I would snag that M38 but after fee's and shipping it would cost me more then to cherry pick through the rack of M38's at a local gun store near me.
Oh yeah counter-bored MN's don't fit well with me, considering I just decided to peer into my first MN's rifling and grooves it is shiny as heck and I can see the rifling alittle bit at the end of the barrel....and that the rack of M38's I can avoid a CB rifle.
counter-bored rifles are nice, they can in fact be more accurate than the standard bore and are just as shiny, sometimes. It depends. The down side to counter bored is that the original crown and bore were shit so they had to counter-bore to fix it.
Yeah it's just I never delt with one, don't like CB rifles for some reason.

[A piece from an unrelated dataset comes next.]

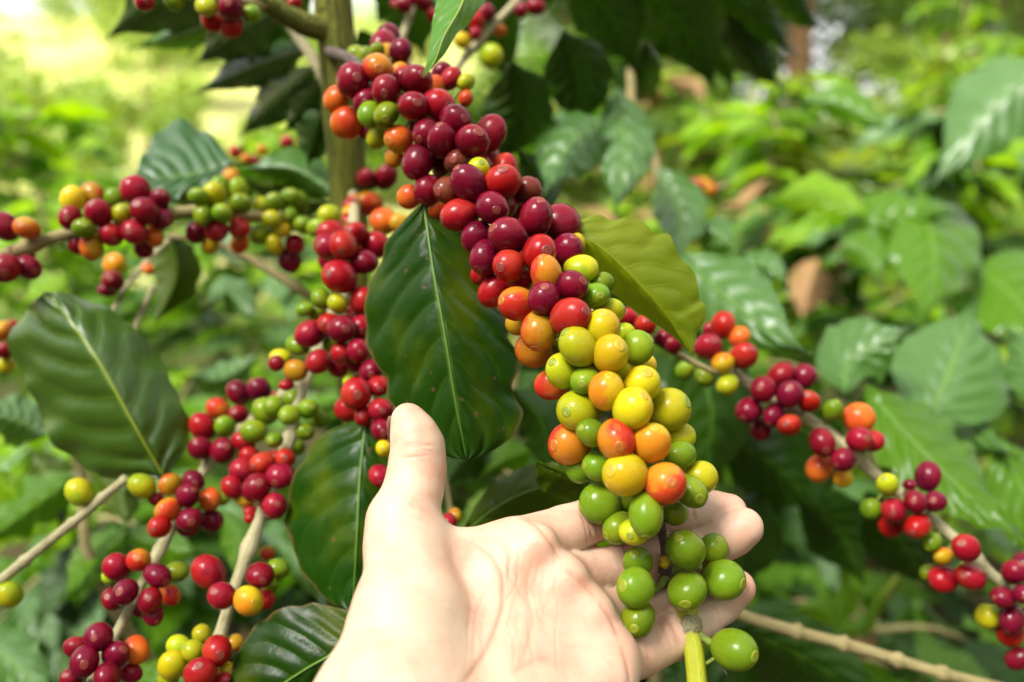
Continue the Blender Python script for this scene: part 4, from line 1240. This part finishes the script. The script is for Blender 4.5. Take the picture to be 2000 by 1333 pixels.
# 7 right branch
AX7 = [(1330, 660, .47), (1420, 720, .455), (1470, 755, .45), (1560, 808, .44), (1640, 862, .435), (1700, 920, .43), (1765, 968, .43), (1830, 1022, .425), (1885, 1070, .42), (1940, 1125, .42), (2010, 1175, .415), (2080, 1230, .41)]
rbr = thing('fruiting_branch', P(1330, 660, .47), 'pale fruiting branch with spaced dark red clumps crossing to the lower right', 'branch', GRP)
tube('stem', [P(*a) for a in AX7], [0.0034, 0.0034, 0.0032, 0.003, 0.0026], M['twig'], rbr, 70, 9, nodes=(0.12, 0.3, 0.46, 0.62, 0.78), knob=0.4)
cherries(rbr, """
1412 636 23 R f;1388 645 14 R b;1444 659 19 O;1382 678 25 R f;1452 696 25 R f;1412 710 21 A f;1377 736 19 G;1421 752 20 L f;1338 724 18 G b
1524 734 24 D;1570 736 22 D;1491 761 24 D f;1542 771 25 D f;1579 785 21 R;1463 801 25 D f;1512 810 22 D f;1542 831 22 R f;1486 839 20 D
1626 803 19 G;1677 817 27 O f;1605 864 26 D f;1678 859 24 R f;1705 862 20 R;1600 915 24 O;1647 898 23 D F;1647 934 17 A
1734 947 20 L f;1701 994 18 G;1812 931 24 D;1776 947 11 D;1745 996 24 R f;1789 980 21 D f;1826 980 21 D;1741 1022 23 R;1792 1027 24 R f
1820 1059 17 G;1843 1087 17 A;1887 1071 26 R F;1843 1131 24 R;1896 1127 25 R f;1812 1118 14 G b
1981 1118 22 D;1997 1100 20 D b;1960 1167 21 D f;1929 1204 22 L;1976 1209 24 D f;1973 1237 22 R;1990 1286 21 D;1998 1160 18 D f
""", AX7, 50, seed=13, stalks=True)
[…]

And I'm pissed, the original front sight for my 94 the very top part of it fell off somehow, now it's kinda weird and can't do shit with it...and it's partly rusted so I'll need to get a new front sight.
of what? lol One mosin I own is CB the other isn't, I get the best of both worlds :D Also what I like about Counter bored rifles is there's a pretty good chance they saw some action during the war which adds to the history of the rifle. It depends on what you want.

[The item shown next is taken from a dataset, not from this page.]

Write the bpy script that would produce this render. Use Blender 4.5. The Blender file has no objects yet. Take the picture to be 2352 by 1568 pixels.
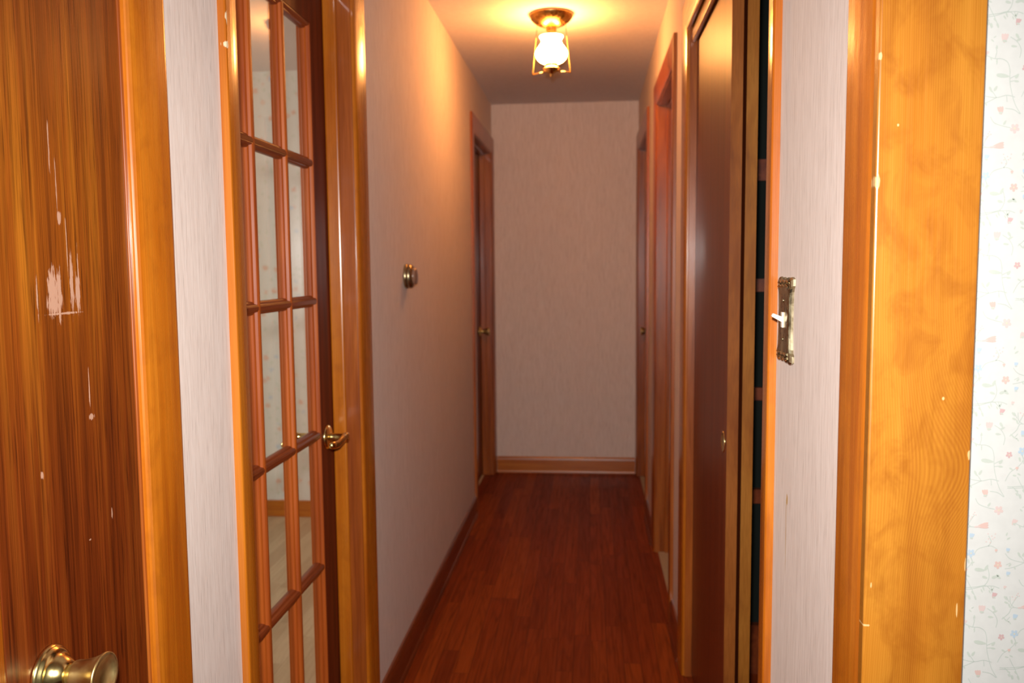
import bpy, bmesh, math, random
from mathutils import Vector, Matrix, Euler
random.seed(4)
S = bpy.context.scene
COL = S.collection

# ------------------------------------------------------------------ dimensions (metres)
XL, XR, YF, ZC = -0.618, 0.3065, 5.403, 2.36      # hall planes: left, right, far, ceiling
WT = 0.115                                        # wall thickness
HEAD = 2.045                                      # door head height
CW, CT = 0.095, 0.014                             # casing width / thickness
LAMP = Vector((-0.154, 3.54, ZC))

# ------------------------------------------------------------------ node helpers
class NT:
    def __init__(s, name):
        s.m = bpy.data.materials.new(name); s.m.use_nodes = True
        s.t = s.m.node_tree; s.t.nodes.clear()
        s.out = s.n('ShaderNodeOutputMaterial')
    def n(s, typ, **kw):
        nd = s.t.nodes.new(typ)
        for k, v in kw.items(): setattr(nd, k, v)
        return nd
    def l(s, a, b): s.t.links.new(a, b)
    def put(s, sock, v):
        if isinstance(v, bpy.types.NodeSocket): s.l(v, sock)
        else: sock.default_value = v
    def math(s, op, a, b=None, c=None, clamp=False):
        nd = s.n('ShaderNodeMath', operation=op, use_clamp=clamp)
        s.put(nd.inputs[0], a)
        if b is not None: s.put(nd.inputs[1], b)
        if c is not None: s.put(nd.inputs[2], c)
        return nd.outputs[0]
    def vmath(s, op, a, b=None):
        nd = s.n('ShaderNodeVectorMath', operation=op)
        s.put(nd.inputs[0], a)
        if b is not None: s.put(nd.inputs[1], b)
        return nd.outputs['Value'] if op == 'LENGTH' else nd.outputs[0]
    def coords(s, scale=(1, 1, 1), loc=(0, 0, 0)):
        tc = s.n('ShaderNodeTexCoord'); mp = s.n('ShaderNodeMapping')
        s.l(tc.outputs['Object'], mp.inputs[0])
        mp.inputs['Scale'].default_value = scale; mp.inputs['Location'].default_value = loc
        return mp.outputs[0]
    def noise(s, vec, scale=1.0, detail=2.0, rough=0.5, dist=0.0, col=False):
        nd = s.n('ShaderNodeTexNoise')
        s.l(vec, nd.inputs['Vector']); nd.inputs['Scale'].default_value = scale
        nd.inputs['Detail'].default_value = detail; nd.inputs['Roughness'].default_value = rough
        nd.inputs['Distortion'].default_value = dist
        return nd.outputs['Color' if col else 'Fac']
    def ramp(s, fac, stops, interp='LINEAR'):
        nd = s.n('ShaderNodeValToRGB'); cr = nd.color_ramp; cr.interpolation = interp
        while len(cr.elements) < len(stops): cr.elements.new(0.5)
        for e, (p, c) in zip(cr.elements, stops):
            e.position = p; e.color = (c[0], c[1], c[2], 1) if hasattr(c, '__len__') else (c, c, c, 1)
        s.l(fac, nd.inputs[0]); return nd.outputs[0]
    def remap(s, v, a, b, c=0.0, d=1.0):
        nd = s.n('ShaderNodeMapRange'); s.put(nd.inputs[0], v)
        for i, x in enumerate((a, b, c, d)): nd.inputs[i + 1].default_value = x
        return nd.outputs[0]
    def mix(s, f, a, b, blend='MIX'):
        nd = s.n('ShaderNodeMix', data_type='RGBA', blend_type=blend)
        s.put(nd.inputs[0], f)
        for i, v in ((6, a), (7, b)):
            if isinstance(v, bpy.types.NodeSocket): s.l(v, nd.inputs[i])
            else: nd.inputs[i].default_value = (v[0], v[1], v[2], 1)
        return nd.outputs[2]
    def bsdf(s, color, rough=0.5, metal=0.0, bump=None, bstr=0.2, bdist=0.001, coat=0.0, coat_rough=0.1, spec=0.5, emit=None, estr=0.0):
        b = s.n('ShaderNodeBsdfPrincipled')
        s.put(b.inputs['Base Color'], color if isinstance(color, bpy.types.NodeSocket) else (*color, 1))
        s.put(b.inputs['Roughness'], rough); b.inputs['Metallic'].default_value = metal
        b.inputs['Coat Weight'].default_value = coat; b.inputs['Coat Roughness'].default_value = coat_rough
        b.inputs['Specular IOR Level'].default_value = spec
        if emit: b.inputs['Emission Color'].default_value = (*emit, 1); b.inputs['Emission Strength'].default_value = estr
        if bump is not None:
            bp = s.n('ShaderNodeBump'); bp.inputs['Strength'].default_value = bstr; bp.inputs['Distance'].default_value = bdist
            s.l(bump, bp.inputs['Height']); s.l(bp.outputs[0], b.inputs['Normal'])
        s.l(b.outputs[0], s.out.inputs[0]); return b
    def marks(s, spots, fuzz=0.45, nscale=260.0, stretch=(1, 1, .12)):
        """mask of irregular worn patches: list of (centre, half size) in object space"""
        pos = s.coords(); nz = s.noise(s.coords(stretch), nscale, 3.0, .6)
        nz = s.remap(nz, .3, .7, -fuzz, fuzz)
        acc = None
        for c, h in spots:
            d = s.vmath('LENGTH', s.vmath('DIVIDE', s.vmath('SUBTRACT', pos, c), h))
            v = s.remap(s.math('ADD', d, nz), 1.0, .82)
            acc = v if acc is None else s.math('MAXIMUM', acc, v)
        return acc

def axis_scale(axis, across, along):
    v = [across] * 3; v['xyz'.index(axis)] = along; return tuple(v)

def wood(name, light, mid, dark, axis='z', across=26.0, along=1.6, rough=.3, fine=.25, rings=None, marks=None, markcol=(.75, .5, .3), coat=.3, fuzz=.45, mscale=260., bstr=.12, blotch=.0, blotchcol=None, offset=(0, 0, 0), spec=.5, knot=None, gold_sheen=None, mottle=None, fleck=0.0):
    k = NT(name)
    base = k.noise(k.coords(axis_scale(axis, across, along), offset), 1.0, 4.0, .55, .6)
    fin = k.noise(k.coords(axis_scale(axis, across * 22, along * 4), offset), 1.0, 3.0, .6)
    val = base
    if rings:
        freq, amp, nsc = rings
        p = k.coords(offset=None) if False else k.coords((1, 1, 1), offset)
        sep = k.n('ShaderNodeSeparateXYZ'); k.l(p, sep.inputs[0])
        cross = k.math('ADD', sep.outputs[0], k.math('MULTIPLY', sep.outputs[2 if axis == 'y' else 1], 1.0))
        wob = k.noise(k.coords(axis_scale(axis, nsc, nsc * .22), offset), 1.0, 1.0, .4)
        u = k.math('ADD', cross, k.math('MULTIPLY', wob, amp))
        if knot:
            kc, kr, ka = knot
            kd = k.vmath('LENGTH', k.vmath('DIVIDE', k.vmath('SUBTRACT', p, kc), kr))
            bump_ = k.math('EXPONENT', k.math('MULTIPLY', k.math('MULTIPLY', kd, kd), -1.0))
            u = k.math('ADD', u, k.math('MULTIPLY', bump_, ka))
        sn = k.math('SINE', k.math('MULTIPLY', u, freq))
        val = k.math('ADD', k.math('MULTIPLY', base, .86), k.math('MULTIPLY', k.remap(sn, -1, 1), .14))
    col = k.ramp(val, [(.25, dark), (.5, mid), (.75, light)])
    f2 = k.remap(fin, .35, .75, 1 - fine, 1 + fine * .4)
    cc = k.n('ShaderNodeCombineColor')
    for i in range(3): k.l(f2, cc.inputs[i])
    col = k.mix(1.0, col, cc.outputs[0], 'MULTIPLY')
    if blotch:
        bl = k.noise(k.coords(axis_scale(axis, 9, 2.5), offset), 1.0, 2.0, .5)
        col = k.mix(k.math('MULTIPLY', k.remap(bl, .5, .7), blotch), col, blotchcol or dark)
    if fleck:                                   # short dark pores along the grain
        fk = k.noise(k.coords(axis_scale(axis, 310, 9), offset), 1.0, 2.0, .6)
        fk2 = k.noise(k.coords(axis_scale(axis, 120, 3.2), (7, 3, 1)), 1.0, 3.0, .6, .4)
        fm_ = k.math('MAXIMUM', k.remap(fk, .56, .70), k.remap(fk2, .56, .74))
        col = k.mix(k.math('MULTIPLY', fm_, fleck), col, tuple(c * .55 for c in dark))
    if mottle:                                  # cloudy figure in the board
        ms, mc, ma = mottle
        mt = k.noise(k.coords(axis_scale(axis, ms, ms * .6), (2, 5, 9)), 1.0, 4.0, .6, .5)
        col = k.mix(k.math('MULTIPLY', k.remap(mt, .47, .68), ma), col, mc)
    if gold_sheen:                                    # soft golden sheen of light, painted into the finish colour
        fc, fr_, fcol = gold_sheen
        fd = k.vmath('LENGTH', k.vmath('DIVIDE', k.vmath('SUBTRACT', k.coords(), fc), fr_))
        fm = k.math('EXPONENT', k.math('MULTIPLY', k.math('MULTIPLY', fd, fd), -1.0))
        col = k.mix(fm, col, k.mix(1.0, col, fcol, 'MULTIPLY'))
    r = k.remap(fin, .3, .7, rough * .85, rough * 1.2)
    if marks:
        m = k.marks(marks, fuzz, mscale)
        col = k.mix(m, col, markcol)
        r = k.math('MAXIMUM', r, k.math('MULTIPLY', m, .7))
    k.bsdf(col, r, bump=fin, bstr=bstr, bdist=.0006, coat=coat, coat_rough=.12, spec=spec)
    return k.m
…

If your Mosin is dated 1944 or earlier, the chance of its being used in the war rapidly approaches '1', doubly so if it's a sniper rifle.
Really all a CB means is that the soldier it was issued to neglected to realise that the cleaning rod won't reach the last 2-3" of rifling and it rusted to shit and back during storage. There was a trial done where a match-grade M1 was cleaned aggressively from the muzzle with a steel rod, it took so long to wear it to even the next increment of bore grade (which was still very good) that it mostly throws that theory out the window. The fact that the CB is always at or near the depth between the cleaning rod's muzzle guide and the end of the jag, on the other hand, says a lot. A rifle that was shot a handful of times on a range and never used again could be CB, a rifle that served throughout the war might not be.
Whoever had my rifle cared for it a lot. The rifling is incredible right to the crown, like a new rifle. I wonder where it's been, and what happened to the sniper that used it... if only they'd kept some kind of records. I know some Soviet snipers remembered their rifles' serial numbers, but there were no official records of who got what rifle, let alone where they went and what they did.
You and me both, it's like my rifle saw barely any action, all but one part is Izhevsk and the Izhevsk parts exhibit war-time machining. It's been through 2 refurbishments, the only thing the workers did was paint any white metal black (which came off easily on mine), restamped the numbers (despite the bolt looking original to the rifle), sanded off any stock markings, and did a sloppy shellac job.
I kinda wanna change the rear barrel band from Tula to Izhevsk to then have no Tula parts but then again I kinda dont wanna.